Undoubtedly, the final act of Palermo or Wolfsburg is the most Schroeter-esque segment of the entire film as it features dissonant, surrealist, absurdist, and sometimes operatic tableaux, highly hermetic symbolism, an ambiguous ending, and other wildly idiosyncratic elements that one would expect from the renegade New German Cinema auteur. Despite being nearly impossible to follow in some parts, bar owner Giovanna delivers testimony regarding protagonist Nicola that essentially sums up the tone and message of Palermo or Wolfsburg that goes as follows: “Since the day he arrived I have watched over him like my brother. He brought the life of my homeland with him. And I didn’t want to see him destroyed in this land without light, without sun, without song and without chatter.” Answering the title questions “Palermo or Wolfsburg,” it is most apparent that Nicola should have stayed at his hometown, as he may have remained poor, but he still had everything worth living for; friends, family, culture, and religion and would have lived out the rest of his life in happiness and relative freedom. Totally vulnerable in a hostile land where material gain, nonsensically bureaucratic law & order, and corporate security are more valued than family and kultur, and social alienation, especially in regard to foreigners, is the norm, Nicola – a totally unsuspecting and less than intelligent (even, arguably borderline retarded) fellow – was bound to explode, it was just a matter of when and where. As cosmopolitan and worldly as a person could be as someone who spent their childhood attending international schools and living the majority of his life abroad, director Werner Schroeter was someone who truly understood the cultural and racial chaos that is multiculturalism and globalization.
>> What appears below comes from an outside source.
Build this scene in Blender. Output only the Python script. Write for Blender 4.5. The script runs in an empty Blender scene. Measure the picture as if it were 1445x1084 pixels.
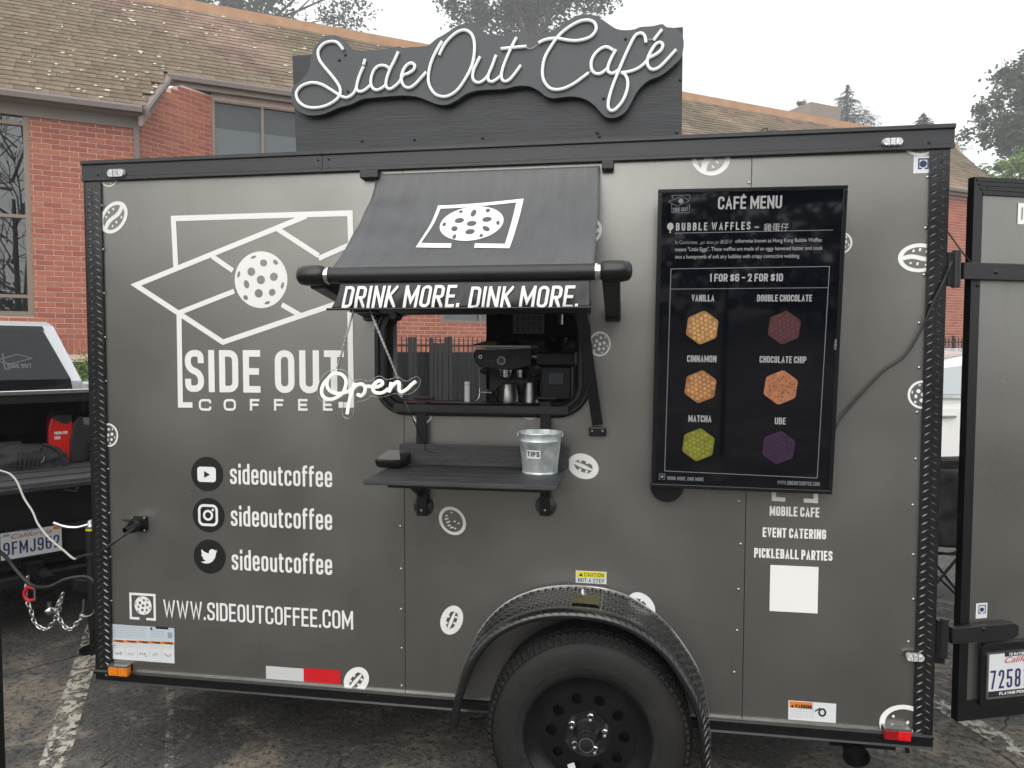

Part culturally rich and transcendental Italian neo-Neorealist flick, part gloomy anti-capitalist New German Cinema flick, and part super surrealist Schroeter operatic montage, Palermo or Wolfsburg is an unpretentious yet meticulously assembled arthouse masterpiece that manages to charmingly synthesize all the best elements of post-WWII Occidental cinema in a feverishly foreboding film that warns about the very probable suicide of culturally devitalized Europa via corporate-led globalization, thus making it worthy of any serious lover of culture and/or cinephile's time.